**Task to carry out:**
Go from the first line to the line with "10), 'screw_boss', STEEL, gh3)" and return those lines verbatim, ends included.

**Material:**
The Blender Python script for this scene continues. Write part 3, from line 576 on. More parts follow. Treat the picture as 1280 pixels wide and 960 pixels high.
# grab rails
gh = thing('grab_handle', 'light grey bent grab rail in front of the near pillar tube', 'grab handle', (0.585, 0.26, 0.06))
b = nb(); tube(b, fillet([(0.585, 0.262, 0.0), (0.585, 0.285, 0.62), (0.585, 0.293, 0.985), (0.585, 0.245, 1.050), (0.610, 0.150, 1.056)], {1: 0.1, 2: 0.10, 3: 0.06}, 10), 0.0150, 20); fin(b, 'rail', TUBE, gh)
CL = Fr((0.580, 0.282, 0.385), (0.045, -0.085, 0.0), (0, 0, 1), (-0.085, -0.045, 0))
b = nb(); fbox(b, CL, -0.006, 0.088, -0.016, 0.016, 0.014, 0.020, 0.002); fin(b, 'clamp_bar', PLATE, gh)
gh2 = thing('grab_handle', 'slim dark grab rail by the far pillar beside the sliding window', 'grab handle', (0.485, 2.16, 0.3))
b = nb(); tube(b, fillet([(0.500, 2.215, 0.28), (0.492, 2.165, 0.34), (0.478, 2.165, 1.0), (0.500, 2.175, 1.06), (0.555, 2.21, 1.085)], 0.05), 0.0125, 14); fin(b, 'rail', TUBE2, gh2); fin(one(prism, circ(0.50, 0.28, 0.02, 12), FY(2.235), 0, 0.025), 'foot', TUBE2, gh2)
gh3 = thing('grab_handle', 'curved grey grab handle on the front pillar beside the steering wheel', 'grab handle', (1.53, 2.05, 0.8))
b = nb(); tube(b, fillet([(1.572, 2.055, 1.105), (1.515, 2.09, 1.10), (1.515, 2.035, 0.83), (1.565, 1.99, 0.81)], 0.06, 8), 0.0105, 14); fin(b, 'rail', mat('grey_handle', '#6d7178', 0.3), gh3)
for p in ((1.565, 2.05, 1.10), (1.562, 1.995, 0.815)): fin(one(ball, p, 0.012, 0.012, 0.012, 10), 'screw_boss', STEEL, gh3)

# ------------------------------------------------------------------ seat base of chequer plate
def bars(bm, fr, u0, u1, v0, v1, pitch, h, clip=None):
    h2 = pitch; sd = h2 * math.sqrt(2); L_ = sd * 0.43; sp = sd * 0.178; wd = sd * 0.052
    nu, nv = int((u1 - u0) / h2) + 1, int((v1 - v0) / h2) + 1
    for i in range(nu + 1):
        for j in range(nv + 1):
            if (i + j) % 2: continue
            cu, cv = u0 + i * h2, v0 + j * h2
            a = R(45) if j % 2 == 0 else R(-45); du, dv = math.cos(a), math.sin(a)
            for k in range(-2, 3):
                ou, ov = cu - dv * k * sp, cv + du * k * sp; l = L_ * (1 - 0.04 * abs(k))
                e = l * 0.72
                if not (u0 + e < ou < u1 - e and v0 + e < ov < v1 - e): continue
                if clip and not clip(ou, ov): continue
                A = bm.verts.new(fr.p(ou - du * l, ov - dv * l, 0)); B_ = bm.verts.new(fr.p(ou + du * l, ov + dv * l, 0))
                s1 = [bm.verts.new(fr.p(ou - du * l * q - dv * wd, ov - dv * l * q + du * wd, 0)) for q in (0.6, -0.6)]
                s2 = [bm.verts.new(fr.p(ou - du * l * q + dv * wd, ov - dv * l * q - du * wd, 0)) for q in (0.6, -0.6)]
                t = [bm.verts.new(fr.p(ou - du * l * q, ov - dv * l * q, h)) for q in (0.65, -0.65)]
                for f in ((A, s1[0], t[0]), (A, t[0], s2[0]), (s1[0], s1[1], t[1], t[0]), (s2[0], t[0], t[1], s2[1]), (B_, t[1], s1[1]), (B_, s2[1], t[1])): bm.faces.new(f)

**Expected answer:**
The Blender Python script for this scene continues. Write part 3, from line 576 on. More parts follow. Treat the picture as 1280 pixels wide and 960 pixels high.
# grab rails
gh = thing('grab_handle', 'light grey bent grab rail in front of the near pillar tube', 'grab handle', (0.585, 0.26, 0.06))
b = nb(); tube(b, fillet([(0.585, 0.262, 0.0), (0.585, 0.285, 0.62), (0.585, 0.293, 0.985), (0.585, 0.245, 1.050), (0.610, 0.150, 1.056)], {1: 0.1, 2: 0.10, 3: 0.06}, 10), 0.0150, 20); fin(b, 'rail', TUBE, gh)
CL = Fr((0.580, 0.282, 0.385), (0.045, -0.085, 0.0), (0, 0, 1), (-0.085, -0.045, 0))
b = nb(); fbox(b, CL, -0.006, 0.088, -0.016, 0.016, 0.014, 0.020, 0.002); fin(b, 'clamp_bar', PLATE, gh)
gh2 = thing('grab_handle', 'slim dark grab rail by the far pillar beside the sliding window', 'grab handle', (0.485, 2.16, 0.3))
b = nb(); tube(b, fillet([(0.500, 2.215, 0.28), (0.492, 2.165, 0.34), (0.478, 2.165, 1.0), (0.500, 2.175, 1.06), (0.555, 2.21, 1.085)], 0.05), 0.0125, 14); fin(b, 'rail', TUBE2, gh2); fin(one(prism, circ(0.50, 0.28, 0.02, 12), FY(2.235), 0, 0.025), 'foot', TUBE2, gh2)
gh3 = thing('grab_handle', 'curved grey grab handle on the front pillar beside the steering wheel', 'grab handle', (1.53, 2.05, 0.8))
b = nb(); tube(b, fillet([(1.572, 2.055, 1.105), (1.515, 2.09, 1.10), (1.515, 2.035, 0.83), (1.565, 1.99, 0.81)], 0.06, 8), 0.0105, 14); fin(b, 'rail', mat('grey_handle', '#6d7178', 0.3), gh3)
for p in ((1.565, 2.05, 1.10), (1.562, 1.995, 0.815)): fin(one(ball, p, 0.012, 0.012, 0.012, 10), 'screw_boss', STEEL, gh3)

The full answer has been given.